═════ Given data ═════
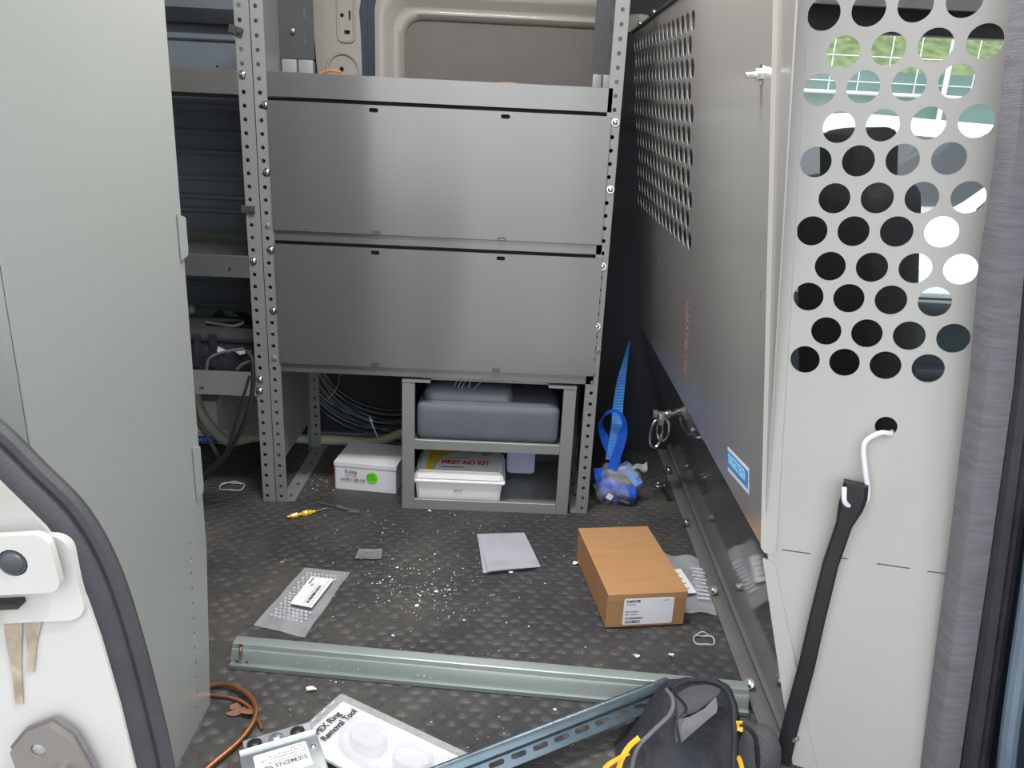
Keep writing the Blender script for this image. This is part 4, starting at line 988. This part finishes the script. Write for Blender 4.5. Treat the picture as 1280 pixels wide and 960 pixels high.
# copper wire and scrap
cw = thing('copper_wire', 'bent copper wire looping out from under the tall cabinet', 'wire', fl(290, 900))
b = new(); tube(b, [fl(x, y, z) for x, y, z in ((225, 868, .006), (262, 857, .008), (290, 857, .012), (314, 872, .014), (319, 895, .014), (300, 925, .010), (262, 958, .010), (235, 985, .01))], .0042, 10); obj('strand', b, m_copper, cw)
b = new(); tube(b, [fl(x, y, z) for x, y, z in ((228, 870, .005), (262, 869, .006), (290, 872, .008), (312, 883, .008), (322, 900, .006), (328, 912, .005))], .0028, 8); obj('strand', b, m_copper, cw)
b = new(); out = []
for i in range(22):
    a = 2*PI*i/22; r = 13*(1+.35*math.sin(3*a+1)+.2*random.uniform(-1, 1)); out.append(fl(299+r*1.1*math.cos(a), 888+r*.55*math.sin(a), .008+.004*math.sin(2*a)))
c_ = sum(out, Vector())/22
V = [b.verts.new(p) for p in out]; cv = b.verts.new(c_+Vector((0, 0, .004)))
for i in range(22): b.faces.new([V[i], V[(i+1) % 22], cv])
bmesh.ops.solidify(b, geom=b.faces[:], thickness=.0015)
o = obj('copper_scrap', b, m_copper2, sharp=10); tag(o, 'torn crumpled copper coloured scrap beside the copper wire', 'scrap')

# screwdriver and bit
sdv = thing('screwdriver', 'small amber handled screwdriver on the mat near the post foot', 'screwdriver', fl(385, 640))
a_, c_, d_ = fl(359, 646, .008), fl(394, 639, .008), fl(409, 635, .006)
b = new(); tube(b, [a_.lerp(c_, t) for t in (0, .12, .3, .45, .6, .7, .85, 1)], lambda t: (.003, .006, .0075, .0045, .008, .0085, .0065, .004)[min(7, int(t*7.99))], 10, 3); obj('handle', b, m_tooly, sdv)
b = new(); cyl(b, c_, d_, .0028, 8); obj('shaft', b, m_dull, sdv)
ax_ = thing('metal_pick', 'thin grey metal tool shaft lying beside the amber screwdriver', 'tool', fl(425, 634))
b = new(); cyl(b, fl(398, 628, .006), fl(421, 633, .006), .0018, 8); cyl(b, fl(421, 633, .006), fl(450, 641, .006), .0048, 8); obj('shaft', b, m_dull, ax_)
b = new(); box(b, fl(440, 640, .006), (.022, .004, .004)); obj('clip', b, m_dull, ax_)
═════
■ Instructions for the task
Every line above should be returned word for word, with the pictures left behind.

■ Completed task
Keep writing the Blender script for this image. This is part 4, starting at line 988. This part finishes the script. Write for Blender 4.5. Treat the picture as 1280 pixels wide and 960 pixels high.
# copper wire and scrap
cw = thing('copper_wire', 'bent copper wire looping out from under the tall cabinet', 'wire', fl(290, 900))
b = new(); tube(b, [fl(x, y, z) for x, y, z in ((225, 868, .006), (262, 857, .008), (290, 857, .012), (314, 872, .014), (319, 895, .014), (300, 925, .010), (262, 958, .010), (235, 985, .01))], .0042, 10); obj('strand', b, m_copper, cw)
b = new(); tube(b, [fl(x, y, z) for x, y, z in ((228, 870, .005), (262, 869, .006), (290, 872, .008), (312, 883, .008), (322, 900, .006), (328, 912, .005))], .0028, 8); obj('strand', b, m_copper, cw)
b = new(); out = []
for i in range(22):
    a = 2*PI*i/22; r = 13*(1+.35*math.sin(3*a+1)+.2*random.uniform(-1, 1)); out.append(fl(299+r*1.1*math.cos(a), 888+r*.55*math.sin(a), .008+.004*math.sin(2*a)))
c_ = sum(out, Vector())/22
V = [b.verts.new(p) for p in out]; cv = b.verts.new(c_+Vector((0, 0, .004)))
for i in range(22): b.faces.new([V[i], V[(i+1) % 22], cv])
bmesh.ops.solidify(b, geom=b.faces[:], thickness=.0015)
o = obj('copper_scrap', b, m_copper2, sharp=10); tag(o, 'torn crumpled copper coloured scrap beside the copper wire', 'scrap')

# screwdriver and bit
sdv = thing('screwdriver', 'small amber handled screwdriver on the mat near the post foot', 'screwdriver', fl(385, 640))
a_, c_, d_ = fl(359, 646, .008), fl(394, 639, .008), fl(409, 635, .006)
b = new(); tube(b, [a_.lerp(c_, t) for t in (0, .12, .3, .45, .6, .7, .85, 1)], lambda t: (.003, .006, .0075, .0045, .008, .0085, .0065, .004)[min(7, int(t*7.99))], 10, 3); obj('handle', b, m_tooly, sdv)
b = new(); cyl(b, c_, d_, .0028, 8); obj('shaft', b, m_dull, sdv)
ax_ = thing('metal_pick', 'thin grey metal tool shaft lying beside the amber screwdriver', 'tool', fl(425, 634))
b = new(); cyl(b, fl(398, 628, .006), fl(421, 633, .006), .0018, 8); cyl(b, fl(421, 633, .006), fl(450, 641, .006), .0048, 8); obj('shaft', b, m_dull, ax_)
b = new(); box(b, fl(440, 640, .006), (.022, .004, .004)); obj('clip', b, m_dull, ax_)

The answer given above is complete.